Firefighters rally around U.S. Forest Service in wake of fatal helicopter crash

WIGGINS, MS (WLOX) - Firefighters across the country are rallying around the U.S. Forest Service to offer their help and prayers. Several members of the U.S. Forest Service said they are truly amazed at the outpouring of support.

They say much like law enforcement, there's a powerful bond among firefighters who are all feeling a sense of loss.

Flags flew at half-staff at the Wiggins Fire Department Tuesday, a somber reminder of two lives lost in a tragic helicopter crash in Harrison County Monday.

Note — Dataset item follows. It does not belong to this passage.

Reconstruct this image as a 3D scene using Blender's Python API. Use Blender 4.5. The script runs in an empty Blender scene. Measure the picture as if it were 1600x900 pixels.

"I think everybody's heartbroken, and it doesn't matter who is it or how it happened, it was just a man out doing his job," said Wiggins Fire Chief Jody Hatten.

Hatten said he knew one of the victims, Steve Cobb of Wiggins. He said Cobb often answered the call to fight wildfires in Mississippi and other parts of the country.

"He's made a good career out of it and just hate to hear that it's somebody like that that's been so passionate about their job and their duties," said Hatten.

"He was doing what he loved and they all were," said Danny Bryant, a U.S. Forest Service Fire Staff Officer.

Bryant said his crews conduct prescribed burns quite often this time of year.

"We all, in the back of our minds, know that there's a risk with that with the helicopters, but we never think it's going to happen to anyone we know," said Bryant. "It was definitely a feeling of shock, surprise, concern, sadness, a gamut of emotions."

Bryant said the phone calls, text messages, and words of comfort pouring in from fire departments across the country and along the coast will help with the healing process.

"It affects everybody. They're brothers in firefighting also. It hits close to home, especially being here in South Mississippi. It's one big brotherhood," said David Queal with the Harrison County Fire Service.

It is a brotherhood that's ready to respond when one of their own is grieving.

"We try to stick together as a family and support each other no matter what it is, because we all have to be a team," said Hatten.

"It's been amazing the support and the phone calls and the text messages that we've gotten from the southern area, not just Mississippi, but all over the south. I even received a phone call from a person in Oregon offering support and any help they could provide, and it's a real tight-knit community in wild land fire," said Bryant.

The firefighters say they've formed their own support system, and grief counselors are also available to help them cope with this tragedy.

"It puts that reminder back in our head that we're not promised tomorrow. We have to be careful each and every day of what we're doing. Be conscious of our surroundings and how precious life is," said Hatten.